Both buildings were funded by American veterans and other donors who support Peace Trees Vietnam, founded in 1995 by Dan Cheney’s sister Jerilyn Brusseau and her late husband Danaan Parry.

The group, which aims to “turn sorrow into service”, was the first foreign non-governmental organisation allowed to help clear unexploded ordnance (UXOs) in post-war Vietnam.

It works in Quang Tri, the province most contaminated by leftover bombs and other munitions. Along the former Demilitarized Zone that divided then North Vietnam from the US-backed South, the area was heavily bombed and fought over.

Peace Trees removes the ordnance, educates people about the danger, assists victims, plants trees on the cleared land, and builds kindergartens and schools.

Over the past 15 years Brusseau estimates she has made about 30 trips to Quang Tri and it has become “like my home.”

Soon after her younger brother’s death, she had vowed to someday go to Vietnam and make a difference, her mother recalls.

“Sure enough, that’s what she did,” says Rae Cheney who, like her daughter, projects a warmth and intensity of spirit. “Her relationship with the Vietnamese people is beyond words.”

For Rae, though, the thought of walking on the land where her son died was unbearable.

Dan had shown early on that he had a personality of leadership, and after a year in college he decided to join the military, she recalls.

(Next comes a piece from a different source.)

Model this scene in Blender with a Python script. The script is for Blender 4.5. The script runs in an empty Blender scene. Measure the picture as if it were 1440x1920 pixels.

“I pinned his lieutenant bars on his shoulder, and his flight wings, and put flowers on his grave — in one year.”

Assigned to a Cobra helicopter gunship — exactly what he had wanted — Cheney died in January 1969 when his aircraft was shot down near Saigon.

Engaged to be married, Cheney had been in the country for just 16 days.

Dan Cheney was one of 58,000 American troops and at least three million Vietnamese who died.

The pain of his loss only began to ease years later, Rae Cheney says, when she started to write thank you notes to Peace Trees donors.